Security, Privacy, and Version Progression
As Android versions evolve, security and privacy requirements become stricter. This aspect strongly influences how your apps must behave. New versions often introduce changes that affect permissions, background activity, and data access. These changes can make your app safer and more respectful of user privacy, but they sometimes require code changes when you update your target SDK.
For example, newer versions may require explicit runtime permission requests for sensitive data, may limit how often a background service can wake up, or may restrict access to certain device identifiers. These policies are part of a larger effort to protect users in the ecosystem.
When you read Android documentation for any feature, pay attention to the minimum version that supports it and to notes about behavior changes in specific versions. This habit will help you write apps that behave correctly across the version range you support.
The Role of Developers in the Ecosystem
The Android ecosystem is shaped not only by Google and manufacturers, but also by developers like you. Popular apps influence user expectations, design trends, and even platform features that appear in future versions.
By following good practices, supporting a reasonable range of versions, and respecting user privacy and performance, your apps contribute positively to the ecosystem. Poorly written apps that misuse background processing or permissions can harm user experience and battery life, which is why modern Android versions place limits and requirements on certain behaviors.
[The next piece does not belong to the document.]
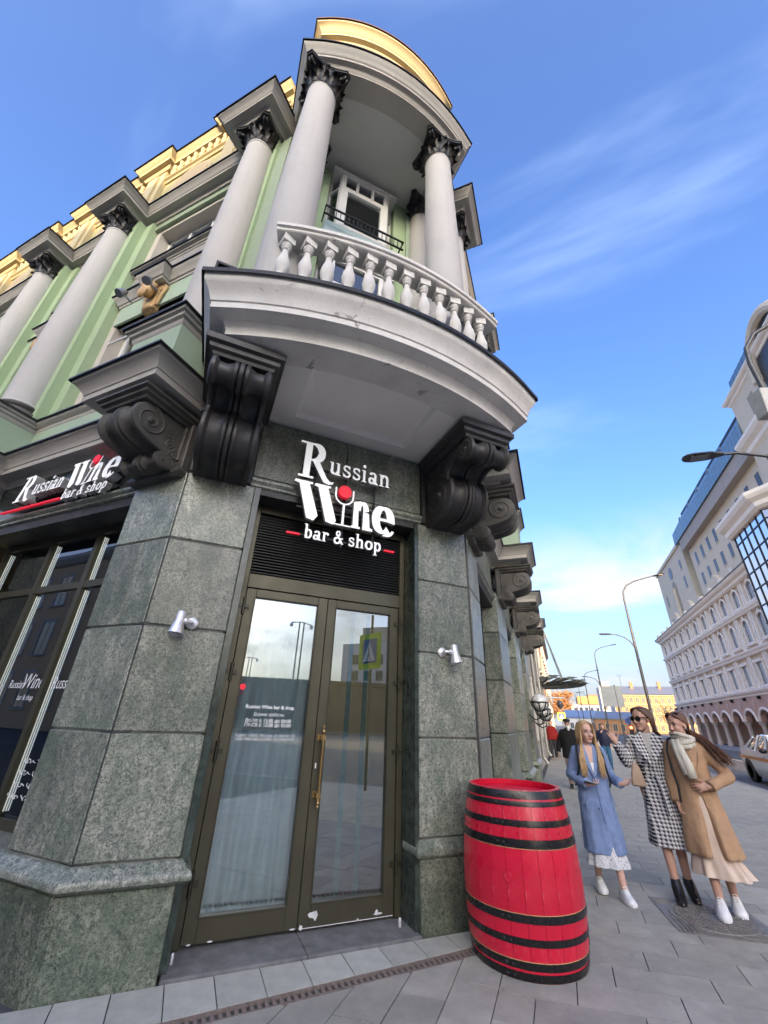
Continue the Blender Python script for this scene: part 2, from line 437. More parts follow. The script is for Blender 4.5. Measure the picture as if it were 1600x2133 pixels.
# plinth: lower slab and bull-nose moulding following the corner
PROF_PL = [(-.25, .475), (.055, .475), (.062, .483), (.075, .487), (.088, .50), (.09, .52), (.078, .545), (.058, .556), (.052, .562), (.04, .572), (.03, .585), (.012, .598), (-.25, .598)]
pl_l = fpath(FL, [(-.73, -.3), (-.73, 0), (0, 0)]) + fpath(FC, [(-.455, 0), (.182, 0), (.182, -.25)])
pl_r = fpath(FC, [(2.04, -.25), (2.04, 0), (2.70, 0)]) + fpath(FR, [(0, 0), (.72, 0), (.72, -.3)])
def dedupe(p):
    o = [p[0]]
    for q in p[1:]:
        if math.dist(q, o[-1]) > .03: o.append(q)
    return o
bp(MB().sweep(dedupe(pl_l), PROF_PL), 'plinth_moulding', M_GRAN, smooth=True)
bp(MB().sweep(dedupe(pl_r), [(o * .45 if o > 0 else o, z) for o, z in PROF_PL]), 'plinth_moulding', M_GRAN, smooth=True)
for F, a, b in ((FC, -.455, .185), (FC, 2.04, 2.66), (FL, -.735, -.02), (FR, -.02, .72)):
    bp(fbox(F, a, b, -.25, .052 if F is FL or (F is FC and a < 1) else .022, -.02, .468), 'plinth_slab', M_GRAND, bevel=.008)
bp(MB().prism([FL(-.02, .052, 0)[:2], FC(-.455, .052, 0)[:2], FC(-.3, -.15, 0)[:2], FL(-.2, -.15, 0)[:2]], -.02, .467), 'plinth_slab', M_GRAND)
for i in range(3):
    s0 = 2.66 + 3.2 * i
    bp(fbox(FR, s0, s0 + 1.46, -.25, .05, -.02, .468), 'plinth_slab', M_GRAND, bevel=.008)
    bp(MB().sweep(fpath(FR, [(s0, -.2), (s0, 0), (s0 + 1.46, 0), (s0 + 1.46, -.2)]), PROF_PL), 'plinth_moulding', M_GRAN, smooth=True)
bp(fbox(FL, -5.1, -3.66, -.25, .05, -.02, .468), 'plinth_slab', M_GRAND, bevel=.008)
# low sills under the shop windows
bp(fbox(FL, -3.655, -.74, -.5, -.12, -.02, .55), 'window_sill_wall', M_GRAN, bevel=.01)
for i in range(4): bp(fbox(FR, .73 + 3.2 * i, 2.65 + 3.2 * i, -.5, -.08, -.02, .60), 'window_sill_wall', M_GRAN, bevel=.01)
# door reveals
M_DGRN = plain('polished_dark_green_stone', (.040, .055, .046), .2, 0, .5, 14)
bp(fbox(FC, .182, .236, -.45, -.012, .02, 3.56), 'door_reveal', M_DGRN); bp(fbox(FC, 2.005, 2.043, -.45, -.012, .02, 3.56), 'door_reveal', M_DGRN)
# lintel band over door (stone slabs + moulding), dark blocks behind the brackets
bp(fbox(FC, .13, 1.12, -.4, -.03, 3.70, 4.43), 'lintel_slab', M_GRAN, bevel=.006)
bp(fbox(FC, 1.13, 2.09, -.4, -.03, 3.70, 4.43), 'lintel_slab', M_GRAN, bevel=.006)
PROF_LN = [(-.3, 3.565), (.0, 3.565), (.02, 3.58), (.02, 3.60), (.05, 3.625), (.05, 3.65), (.03, 3.672), (.0, 3.69), (-.3, 3.69)]
bp(MB().sweep(fpath(FC, [(.13, -.03), (2.09, -.03)]), PROF_LN), 'lintel_moulding', M_GRAN, smooth=True)
bp(fbox(FC, .18, 2.05, -.45, -.035, 3.50, 3.563), 'lintel_soffit', M_CHAR)
for a, b in ((-.455, .125), (2.095, 2.69)):
    bp(fbox(FC, a, b, -.28, .012, 3.572, 4.43), 'bracket_block', M_CHAR, bevel=.006)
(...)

As you move through this course you will gradually learn the tools and APIs that Android provides. The concepts of ecosystem and versions will remain relevant at each step. When you choose libraries, set version numbers in Gradle, design your layouts, or test your app, you will always be making decisions that interact with the diversity of devices and Android releases.
Understanding this context early will help you think like an Android developer, not just a programmer running code on a single device.